Vários debates sobre a internet são insolúveis porque partem de uma confusão entre o público e o privado, criada pela própria internet.

Por muitos séculos houve uma diferença clara entre a comunicação privada, como cartas e telefonemas, e a comunicação social, como jornais ou rádio. Essas duas comunicações não apenas ocorriam em mídias diferentes como tinham conteúdos diferentes. Essa diferença é cada vez menor hoje em dia, tanto em mídia quanto em conteúdo.

Hoje, “aplicativos de mensagens”, como WhatsApp e Telegram, são o espaço de grandes grupos e canais que falam para milhares de pessoas ao mesmo tempo. “Aplicativos de publicação”, como Instagram e Facebook, são espaços de conversas particulares e conexões familiares. Essa fusão a frio tem consequências sobre as quais não estamos refletindo, porque esquecemos a ideia central d’A Obra de Arte na Era de sua Reprodutibilidade Técnica: o que determina o valor de uma mensagem é seu meio, portanto uniformizar o meio leva ao nivelamento do valor da mensagem.
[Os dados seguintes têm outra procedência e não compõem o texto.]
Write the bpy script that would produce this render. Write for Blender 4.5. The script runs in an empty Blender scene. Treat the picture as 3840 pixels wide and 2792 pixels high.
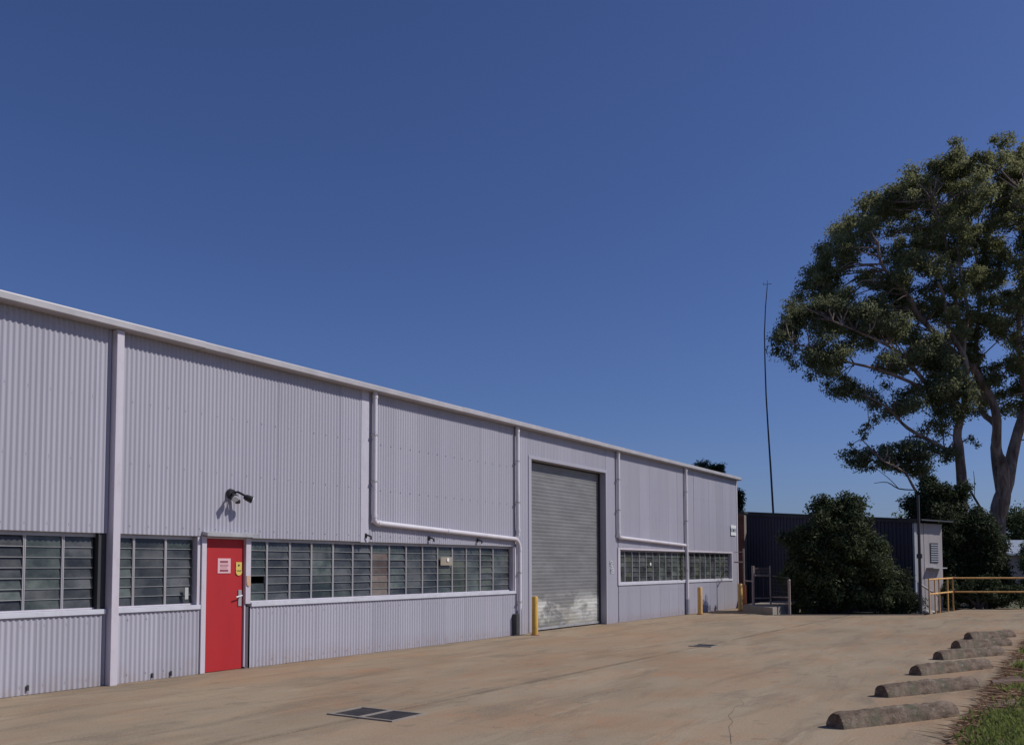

Não à toa o influencer aleatório tem tanta credibilidade quanto especialistas. Afinal, todos estão na mesma mídia. O que tornaria um post na rede social inerentemente mais valioso que outro? Nada. Apenas os especialistas sabem identificar uma fraude, e há poucos especialistas.

No nível atual da reprodutibilidade técnica da informação, não faz sentido um especialista limitar o direito de publicação, se todo mundo pode publicar, e ter o mesmo acesso ao público, porque a mídia de publicação é a mesma da comunicação privada. Não à toa houve uma implosão de figuras como curador e editor.

Mas esses são problemas para acadêmicos debaterem nas suas torres de marfim. O problema real para nós é: nossa sociedade se sustenta na separação da comunicação pessoal da social. Para nós, a comunicação pessoal é sagrada, inviolável, privada e livre de censura. Mas a social é um empreendimento que deve obedecer a limites, ter responsabilidade e arcar com consequências.

Mas como delimitar esse limite se a comunicação social ocorre no aplicativo em que você posta as fotos do seu cachorro? Se uma mensagem privada pode ser compartilhada com um grupo de milhares de pessoas? Se o alcance e impacto de um grupo de vizinhos é tão grande ou maior que um jornal de bairro ou rádio comunitária?

Boa parte da discussão atual sobre liberdade de expressão ocorre nos escombros do muro entre a comunicação pessoal e a social, que desmoronou quando boa parte da nossa comunicação pessoal e tornou pública e a maior parte da comunicação pessoal passou a ocorrer na mesma mídia da comunicação pessoal. Nossos mecanismos institucionais não estão para lidar com essa situação e nenhuma das soluções óbvias é boa. Nem jogar sobre a comunicação pessoal que ocorre em público todas as responsabilidades da comunicação social, o que criaria um estado policial, nem garantir à comunicação social as imunidades da comunicação pessoal, permitindo todo tipo de crime.

A melhor possibilidade que estamos debatendo atualmente é responsabilizar as redes pelo conteúdo impulsionado por seus algorítimos. Esses algorítimos são o mais perto que temos de uma curadoria hoje em dia, e o impulsionamento algorítmico é ums das principais causas de um conteúdo alcançar massas a ponto de ser considerado comunicação social. Os grandes capitalistas da internet, baseadas na ideia de neutralidade da rede, tentam se passar por mero meio sem responsabilidade editorial sobre o conteúdo publicado, ao mesmo tempo que seus algorítimos selecionam a quase totalidade do conteúdo que as pessoas veem nas redes sociais, ou seja, não tratam os conteúdos de modo neutro.

Diante do fim do muro entre a comunicação pessoal e social, talvez lugar em que mais valha a pena colocar a responsabilidade da comunicação social seja na mídia.